Pour les raisons qui ont été exposées précédemment, ces griefs ne sont pas fondés, en raison à la fois de l’absence de droits privatifs de la société SCENES A L’ITALIENNE sur la maquette qu’elle revendique, du jugement intervenu le 25 mai 2018 qui a définitivement sanctionné, au titre du parasitisme, l’adoption par la VILLE DE SENS des éléments de présentation du programme de la saison 2014/2015 du théâtre Montansier et réparé le préjudice de la société SCENES A L’ITALIENNE, et de l’absence de commission de nouveaux comportements fautifs par la VILLE DE SENS.
Le jugement sera donc également confirmé en ce qu’il a débouté la société SCENES A L’ITALIENNE de l’ensemble de ses demandes en concurrence déloyale et en parasitisme.
Sur l’exécution provisoire
La cour rappelle que la demande d’exécution provisoire est sans objet devant la cour d’appel.
Sur les dépens et les frais irrépétibles
La société SCENES A L’ITALIENNE, partie perdante, sera condamnée aux dépens d’appel, dont distraction au profit de Me KAUFMAN, avocat, dans les conditions de l’article 699 du code de procédure civile, et gardera à sa charge les frais non compris dans les dépens qu’elle a exposés à l’occasion de la présente instance, les dispositions prises sur les dépens et frais irrépétibles de première instance étant confirmées.

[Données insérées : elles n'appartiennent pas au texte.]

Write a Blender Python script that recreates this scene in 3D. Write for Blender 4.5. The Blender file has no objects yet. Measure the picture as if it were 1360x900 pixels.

La somme qui doit être mise à la charge de la société SCENES A L’ITALIENNE au titre des frais non compris dans les dépens exposés par la VILLE DE SENS peut être équitablement fixée à 4 000 €, cette somme complétant celle allouée en première instance.
PAR CES MOTIFS,
LA COUR,
Confirme le jugement dans toutes ses dispositions,
Y ajoutant,
Condamne la société SCENES A L’ITALIENNE aux dépens d’appel, dont distraction au profit de Me KAUFMAN, avocat, dans les conditions de l’article 699 du code de procédure civile, et au paiement à la VILLE DE SENS de la somme de 4 000 € en application de l’article 700 du code de procédure civile.